At 1:12 am, Blogger Snowball said...

Er, cheers. And to you too.

There I was thinking by mentioning James Holstun this blog would attract 'harder' 'more theoretical' Marxist bloggers...

 
At 10:58 pm, Blogger Snowball said...

Cheers for your comments, Zalmoxis - which make good sense. Marxism is a philosophy of revolution - not really about discussing abstract stuff like this blog does.

 
At 6:37 pm, Anonymous Anonymous said...

A little bird tells me that a certain Marxist blogger will be celebrating a birthday tomorrow. Far be it for me to be unchivalrous and reveal his age, but have a good one Snowball. I will raise a glass of caiparinha to you!

 
At 4:55 am, Blogger Frank Partisan said...

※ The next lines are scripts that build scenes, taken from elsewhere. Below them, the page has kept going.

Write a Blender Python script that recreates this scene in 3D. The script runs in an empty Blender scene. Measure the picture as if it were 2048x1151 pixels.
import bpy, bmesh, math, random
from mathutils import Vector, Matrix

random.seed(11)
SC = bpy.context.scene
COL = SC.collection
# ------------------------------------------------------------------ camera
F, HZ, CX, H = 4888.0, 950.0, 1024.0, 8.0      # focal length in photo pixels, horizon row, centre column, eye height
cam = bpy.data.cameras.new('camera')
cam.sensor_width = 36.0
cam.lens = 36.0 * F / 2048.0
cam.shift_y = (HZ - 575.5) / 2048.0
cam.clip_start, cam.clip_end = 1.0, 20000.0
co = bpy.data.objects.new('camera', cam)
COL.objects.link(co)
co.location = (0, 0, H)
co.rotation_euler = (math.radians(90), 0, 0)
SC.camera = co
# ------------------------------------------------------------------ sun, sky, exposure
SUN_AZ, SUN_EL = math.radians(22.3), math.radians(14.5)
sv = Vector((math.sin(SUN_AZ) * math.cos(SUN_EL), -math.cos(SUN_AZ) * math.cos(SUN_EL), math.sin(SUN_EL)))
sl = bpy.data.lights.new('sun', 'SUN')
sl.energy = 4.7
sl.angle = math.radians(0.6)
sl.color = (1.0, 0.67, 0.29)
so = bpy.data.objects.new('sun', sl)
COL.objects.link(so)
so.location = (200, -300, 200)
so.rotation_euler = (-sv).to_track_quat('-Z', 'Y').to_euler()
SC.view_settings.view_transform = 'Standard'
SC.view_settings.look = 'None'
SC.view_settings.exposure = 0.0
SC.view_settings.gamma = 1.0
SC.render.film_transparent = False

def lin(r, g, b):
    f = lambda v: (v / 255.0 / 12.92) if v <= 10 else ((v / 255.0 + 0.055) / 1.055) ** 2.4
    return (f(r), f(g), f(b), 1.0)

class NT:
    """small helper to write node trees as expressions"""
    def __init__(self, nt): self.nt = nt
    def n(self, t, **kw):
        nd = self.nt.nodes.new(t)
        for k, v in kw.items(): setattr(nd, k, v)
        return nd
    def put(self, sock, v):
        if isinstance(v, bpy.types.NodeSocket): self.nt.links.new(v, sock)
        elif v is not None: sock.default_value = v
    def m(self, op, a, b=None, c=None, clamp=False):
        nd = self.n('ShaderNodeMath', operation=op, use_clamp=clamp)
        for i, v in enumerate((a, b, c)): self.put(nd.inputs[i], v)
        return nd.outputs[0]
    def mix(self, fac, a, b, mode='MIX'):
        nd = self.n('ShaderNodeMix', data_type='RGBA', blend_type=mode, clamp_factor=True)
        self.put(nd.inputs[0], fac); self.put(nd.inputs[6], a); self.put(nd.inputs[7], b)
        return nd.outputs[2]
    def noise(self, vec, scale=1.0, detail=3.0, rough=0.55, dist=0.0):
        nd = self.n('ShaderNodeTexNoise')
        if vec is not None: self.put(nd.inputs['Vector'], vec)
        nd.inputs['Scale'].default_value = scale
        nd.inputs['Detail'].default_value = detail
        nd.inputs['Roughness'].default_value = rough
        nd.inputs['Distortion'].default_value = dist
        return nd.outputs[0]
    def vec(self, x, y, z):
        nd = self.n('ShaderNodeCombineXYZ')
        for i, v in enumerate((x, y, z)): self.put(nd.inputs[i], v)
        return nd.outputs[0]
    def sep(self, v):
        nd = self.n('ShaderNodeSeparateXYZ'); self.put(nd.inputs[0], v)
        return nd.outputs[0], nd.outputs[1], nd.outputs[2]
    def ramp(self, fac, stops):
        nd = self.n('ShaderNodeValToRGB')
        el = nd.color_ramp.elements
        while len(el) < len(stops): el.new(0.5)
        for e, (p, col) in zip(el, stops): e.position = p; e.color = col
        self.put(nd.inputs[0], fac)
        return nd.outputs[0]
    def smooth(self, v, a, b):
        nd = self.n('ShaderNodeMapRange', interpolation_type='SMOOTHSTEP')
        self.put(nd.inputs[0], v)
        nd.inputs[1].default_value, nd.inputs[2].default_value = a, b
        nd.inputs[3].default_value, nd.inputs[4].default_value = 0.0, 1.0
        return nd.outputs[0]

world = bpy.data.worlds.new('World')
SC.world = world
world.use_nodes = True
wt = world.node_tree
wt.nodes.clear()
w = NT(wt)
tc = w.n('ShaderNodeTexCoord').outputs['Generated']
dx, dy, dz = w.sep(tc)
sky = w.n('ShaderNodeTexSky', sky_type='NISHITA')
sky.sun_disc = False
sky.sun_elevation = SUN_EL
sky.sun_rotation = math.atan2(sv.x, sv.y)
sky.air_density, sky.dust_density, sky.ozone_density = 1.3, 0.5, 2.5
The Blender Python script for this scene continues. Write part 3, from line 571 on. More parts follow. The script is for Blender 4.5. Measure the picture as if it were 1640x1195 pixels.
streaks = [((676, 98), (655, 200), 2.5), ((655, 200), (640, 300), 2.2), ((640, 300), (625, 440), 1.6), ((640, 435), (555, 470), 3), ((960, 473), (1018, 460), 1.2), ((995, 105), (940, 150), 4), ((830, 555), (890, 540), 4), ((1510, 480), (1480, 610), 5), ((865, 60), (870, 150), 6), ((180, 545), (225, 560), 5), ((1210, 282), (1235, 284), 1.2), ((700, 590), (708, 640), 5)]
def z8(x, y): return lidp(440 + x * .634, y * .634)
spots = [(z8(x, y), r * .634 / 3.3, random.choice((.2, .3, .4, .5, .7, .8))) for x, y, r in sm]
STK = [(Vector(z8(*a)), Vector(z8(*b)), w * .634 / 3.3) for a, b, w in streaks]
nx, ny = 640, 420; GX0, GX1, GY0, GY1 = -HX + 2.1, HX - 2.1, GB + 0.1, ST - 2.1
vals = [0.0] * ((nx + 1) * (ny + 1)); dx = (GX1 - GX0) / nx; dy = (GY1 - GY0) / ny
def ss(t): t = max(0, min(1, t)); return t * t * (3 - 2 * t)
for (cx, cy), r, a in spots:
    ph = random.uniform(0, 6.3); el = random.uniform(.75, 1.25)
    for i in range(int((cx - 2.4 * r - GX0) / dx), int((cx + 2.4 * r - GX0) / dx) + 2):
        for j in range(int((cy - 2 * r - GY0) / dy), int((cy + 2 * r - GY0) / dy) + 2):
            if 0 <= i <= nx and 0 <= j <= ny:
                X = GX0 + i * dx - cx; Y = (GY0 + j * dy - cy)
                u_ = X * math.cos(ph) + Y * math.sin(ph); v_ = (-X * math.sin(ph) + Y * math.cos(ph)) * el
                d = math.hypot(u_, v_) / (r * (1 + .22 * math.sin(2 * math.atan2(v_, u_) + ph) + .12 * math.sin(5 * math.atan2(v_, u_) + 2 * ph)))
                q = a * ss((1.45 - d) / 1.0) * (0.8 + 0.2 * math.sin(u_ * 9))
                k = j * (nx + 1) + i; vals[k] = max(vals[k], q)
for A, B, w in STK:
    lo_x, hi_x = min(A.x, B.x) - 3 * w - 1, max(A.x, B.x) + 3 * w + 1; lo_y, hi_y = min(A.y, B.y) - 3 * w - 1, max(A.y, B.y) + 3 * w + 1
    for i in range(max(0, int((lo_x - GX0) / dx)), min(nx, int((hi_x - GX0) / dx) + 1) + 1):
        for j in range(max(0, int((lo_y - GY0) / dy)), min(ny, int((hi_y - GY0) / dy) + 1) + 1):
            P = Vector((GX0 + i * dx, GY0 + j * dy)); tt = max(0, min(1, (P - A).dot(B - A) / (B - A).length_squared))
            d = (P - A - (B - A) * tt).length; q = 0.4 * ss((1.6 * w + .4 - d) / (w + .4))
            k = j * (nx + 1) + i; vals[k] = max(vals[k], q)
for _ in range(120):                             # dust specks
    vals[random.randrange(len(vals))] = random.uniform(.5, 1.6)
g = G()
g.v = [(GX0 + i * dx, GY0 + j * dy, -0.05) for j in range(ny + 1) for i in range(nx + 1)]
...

Thank you for not offering a Marxist analysis of "Coldplay."





Regards.

 
At 9:46 am, Blogger maps said...

Well said zalmoxis. Bertell Ollman's writings on the place of abstraction in the dialectical method are well worth reading for anyone interested in the Marxism:
http://www.nyu.edu/projects/ollman/docs/dd_ch05a.php

 
At 5:34 pm, Blogger Snowball said...

Cheers for the link to Bertell Ollman, Maps, - it looks quite cool.